Britain ready to commit 3,500 troops to new NATO force

Britain ready to commit 3,500 troops to new NATO force

NEWPORT, United Kingdom - Britain could contribute 3,500 troops to a NATO rapid response force designed to meet new threats highlighted by the Ukraine crisis and Islamic State gains in Syria and Iraq, Prime Minister David Cameron said on Friday.

Cameron said the alliance, set up in 1949 to protect Western Europe from the Soviet Union, had to show that its Article 5 blanket security guarantee was still valid.

"As Russia tramples illegally over Ukraine, we must reassure our Eastern European members that we will always uphold our Article 5 commitments," Cameron told the second day of a NATO summit. To do that, NATO "must be able to act more quickly," he said, hoping that the 28 allies would agree to set up a "spearhead force deployable anywhere in the world in just 2 to 5 days."
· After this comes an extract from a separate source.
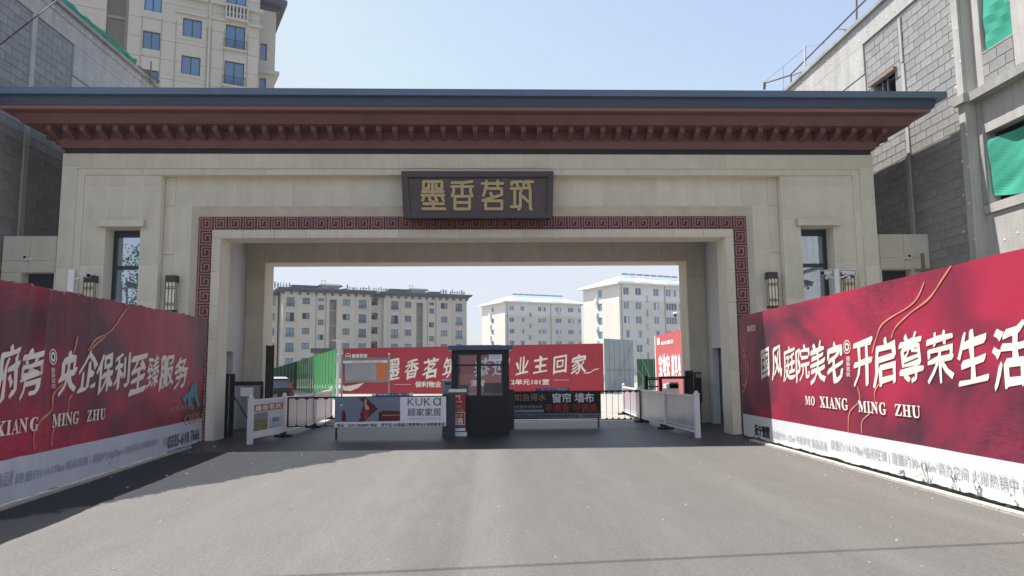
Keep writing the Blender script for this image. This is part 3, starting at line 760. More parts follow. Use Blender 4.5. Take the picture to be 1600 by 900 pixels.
def textblock(h, name, root, mt, items, **kw):
    for s_, bx in items:
        b = MB(); put_text(b, s_, h.box(*bx), h.f, lift=.012, **kw); part(name, b, mt, root)

def _noop(): pass
HL = Hoard(AL, BL, -14.5, -1, .034); HR = Hoard(AR, BR, -14.5, 1, .016)
for h, nm in ((HL, 'left'), (HR, 'right')):
    side = -1 if nm == 'left' else 1
    t = thing('hoarding', '%s crimson advertising hoarding with cream brush lettering on the %s side of the road' % ('shaded' if side < 0 else 'sunlit', nm), 'hoarding', (h.A.x, h.A.y, 0), group='crimson hoardings along the road')
    if side < 0:
        zs = (h.sz(0, 712)[1]+h.sz(311, 658)[1])/2; ztop = lambda a: 2.80-.011*a+.012*math.sin(a*5.3)+.008*math.sin(a*17)
        zbot = lambda a: .03+.03*max(0, noise.noise((a*2.2, 0, 0)))+.02*noise.noise((a*7, 0, 4.))
    else:
        zs = (h.sz(1165, 648)[1]+h.sz(1600, 722)[1])/2; ztop = lambda a: 2.745+.0105*a+.003*math.sin(a*5.3)
        zbot = lambda a: .06+.035*noise.noise((a*1.7, 0, 9.))+.02*noise.noise((a*7, 0, 4.))
    bk = MB(); a0 = 0
    q = MB(); h.sheet(q, lambda a: zs, ztop, 0, h.len, 240, 18); bs = part('banner_sheet', q, 'brocade', t)
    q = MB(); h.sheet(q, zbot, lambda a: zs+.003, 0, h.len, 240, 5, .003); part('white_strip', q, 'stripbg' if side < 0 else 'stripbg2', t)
    def wp(a, o): p = h.A+h.d*a+h.n*o; return p
    q = MB(); p0, p1 = wp(0, -.03), wp(h.len, -.03); q.obox(p0, p1, .02, .1, 2.70 if side > 0 else 2.72); part('backing_board', q, 'greyf', t)
    q = MB(); p0, p1 = wp(0, -.055), wp(h.len, -.055); q.hexa([tuple(v) for v in []] or [(p0.x-.02, p0.y, ztop(0)-.05), (p0.x+.02, p0.y, ztop(0)-.05), (p1.x+.02, p1.y, ztop(h.len)-.05), (p1.x-.02, p1.y, ztop(h.len)-.05), (p0.x-.02, p0.y, ztop(0)+.005), (p0.x+.02, p0.y, ztop(0)+.005), (p1.x+.02, p1.y, ztop(h.len)+.005), (p1.x-.02, p1.y, ztop(h.len)+.005)]); part('top_rail', q, 'steel', t)
    for i in range(8):
        p = wp(.3+i*2., -.12); q = MB(); q.box(p.x-.03, p.x+.03, p.y-.03, p.y+.03, 0, 2.7); part('post', q, 'steel', t)
    for i in range(26 if side < 0 else 0):
        aa = .25+i*.42; p = wp(aa, .03); q = MB(); zt0 = ztop(aa); q.box(p.x-.03, p.x+.012, p.y-.01, p.y+.01, zt0-.03, zt0+.008); part('tie', q, 'steel', t)
    q = MB()                                           # end cap returning to the pier
    p0, p1 = wp(0, .03), wp(0, -.09); q.obox(p0, p1, .012, .05, ztop(0)); part('end_flap', q, 'wine', t)
    if side < 0:
        for ch, b_ in (('府', (-12, 24, 540, 622)), ('旁', (28, 60, 546, 619)), ('央', (89, 115, 549, 615)), ('企', (118, 146, 549, 609)), ('保', (146, 173, 552, 612)), ('利', (176, 200, 553, 606)), ('至', (201, 224, 556, 612)), ('臻', (226, 244, 556, 606)), ('服', (246, 267, 557, 605)), ('务', (269, 289, 557, 605))):
            b = MB(); put_text(b, ch, h.box(*b_), h.f, bold=.012, nib=(.045 if ch in '尊臻荣庭院' else .08), brush=True, lift=.007); part('character', b, 'cream', t)
        textblock(h, 'latin_lettering', t, 'cream', [('𝐗𝐈𝐀𝐍𝐆', (-14, 54, 655, 678)), ('𝐌𝐈𝐍𝐆', (76, 118, 645, 665)), ('𝐙𝐇𝐔', (130, 159, 640, 657))], bold=.006, spacing=1.1)
        textblock(h, 'small_gold_lettering', t, 'golden', [('𝐍𝐄𝐖 𝐏𝐎𝐖𝐄𝐑', (260, 299, 634, 642)), ('𝐂𝐇𝐈𝐍𝐀', (284, 317, 646, 661))])
        textblock(h, 'strip_lettering', t, 'greyp', [('臻品鉴', (-12, 19, 738, 760)), ('建面约114-178m²临街旺铺 | 建面约30-136m²商办空间 火爆热销中', (24, 242, 712, 728))])
        textblock(h, 'phone_lettering', t, 'dgreyp', [('0335-610 7666', (259, 309, 676, 693))], bold=.02)
        textblock(h, 'hotline_lettering', t, 'greyp', [('品鉴', (251, 258, 683, 690)), ('热线', (251, 258, 690, 697))])
        cur = [[(197, 482), (172, 515), (145, 530), (131, 548)], [(117, 525), (112, 545), (107, 562)], [(95, 600), (88, 605), (78, 618), (76, 640), (58, 658), (47, 680), (48, 703)], [(160, 525), (137, 545), (132, 556)], [(108, 616), (103, 625), (100, 645), (82, 665), (76, 680), (75, 697)]]
        em = (79.5, 557.5, 5.5, 11.5); vt = (76, 82, 575, 608)
        # blue crouching beast
        bz = [(280, 622), (284, 633), (288, 622), (290, 637), (296, 636), (294, 622), (301, 620), (306, 637), (311, 634), (305, 612), (305, 600), (299, 597), (294, 603), (291, 613), (284, 617)]
        b = MB(); flat_poly(b, [h.sz(*p) for p in bz], h.f, .014); part('beast_emblem', b, 'teal', t)
    else:
        for ch, b_ in (('国', (1192, 1204, 546, 590)), ('风', (1209, 1224.5, 543, 592)), ('庭', (1227, 1245.6, 541, 594)), ('院', (1247, 1268, 540, 594)), ('美', (1269.5, 1292, 536, 597)), ('宅', (1295, 1320, 536, 597)), ('开', (1338, 1368, 535, 601)), ('启', (1369, 1403, 529, 601)), ('尊', (1410, 1445, 520, 600)), ('荣', (1452, 1494.5, 518, 598)), ('生', (1501.5, 1549, 515, 600)), ('活', (1556, 1611, 508, 604))):
            b = MB(); put_text(b, ch, h.box(*b_), h.f, bold=.012, nib=(.045 if ch in '尊臻荣庭院' else .08), brush=True, lift=.007); part('character', b, 'cream', t)
        textblock(h, 'latin_lettering', t, 'cream', [('𝐌𝐎', (1262.5, 1277, 619, 633)), ('𝐗𝐈𝐀𝐍𝐆', (1285, 1328.6, 621, 639)), ('𝐌𝐈𝐍𝐆', (1346, 1389, 627.6, 646)), ('𝐙𝐇𝐔', (1403, 1441, 633, 651.5))], bold=.006, spacing=1.1)
        textblock(h, 'logo_lettering', t, 'cream', [('墨香茗筑', (1171, 1184, 508, 518))], bold=.01)
        textblock(h, 'strip_lettering', t, 'paleg', [('建面约95-125m²书香美宅 臻品品鉴', (1212, 1296, 681, 694)), ('建面约114-178m²临街旺铺 | 建面约30-136m²商办空间 火爆热销中 品鉴', (1303, 1632, 720, 743))])
        textblock(h, 'brush_strip_lettering', t, 'blackp', [('抚宁壹墅', (1182, 1206, 665, 682))], bold=.02)
        cur = [[(1492, 415), (1475, 440), (1455, 468), (1425, 490), (1403, 512), (1397, 528)], [(1384, 592), (1371, 612), (1371, 637), (1352, 657), (1351, 677)], [(1450, 440), (1432, 473), (1385, 504), (1373, 530), (1367, 552)], [(1344, 604), (1347, 626), (1331, 645), (1329, 676)]]
        em = (1327.5, 542, 5.5, 10); vt = (1326, 1333, 557, 590)
        b = MB(); arc = [(1162, 545), (1168, 553), (1172, 570), (1172, 588), (1168, 605), (1163, 613)]
        ribbon(b, [h.sz(*p) for p in arc], .035, h.f, .01); ribbon(b, [h.sz(*p) for p in ((1163, 559), (1168, 559), (1168, 600), (1163, 600))], .03, h.f, .011); part('seal_outline', b, 'golden', t)
    b = MB()
    for c_ in cur: ribbon(b, [h.sz(*p) for p in c_], .022 if side > 0 else .028, h.f, .009)
    part('gold_line', b, 'golden', t)
    b = MB(); pts = [(em[0]+em[2]*math.cos(k*math.pi/8), em[1]+em[3]*math.sin(k*math.pi/8)) for k in range(17)]
    ribbon(b, [h.sz(*p) for p in pts], .016, h.f, .012)
    pts = [(em[0]+em[2]*.5*math.cos(k*math.pi/8), em[1]+em[3]*.5*math.sin(k*math.pi/8)) for k in range(17)]
    ribbon(b, [h.sz(*p) for p in pts], .03, h.f, .013)
    for j, ch in enumerate('墨香茗筑'):
        hgt = (vt[3]-vt[2])/4; put_text(b, ch, h.box(vt[0], vt[1], vt[2]+j*hgt, vt[2]+(j+.85)*hgt), h.f, lift=.012)
    part('small_emblem', b, 'cream', t)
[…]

This spearhead would be part of a reformed NATO Response Force headquartered in Poland, with pre-positioned equipment and exercising frequently to ensure its readiness. "If we can agree this, the UK will contribute 3,500 personnel," he added.

The two-day NATO summit has been billed as the most important since the end of the Cold War.

The upgraded rapid reaction force is meant to both reassure former Soviet satellites such as Poland and the Baltic states who have been rattled by Russia's actions in Ukraine and to show the alliance is measuring up to new threats, especially in a volatile Middle East.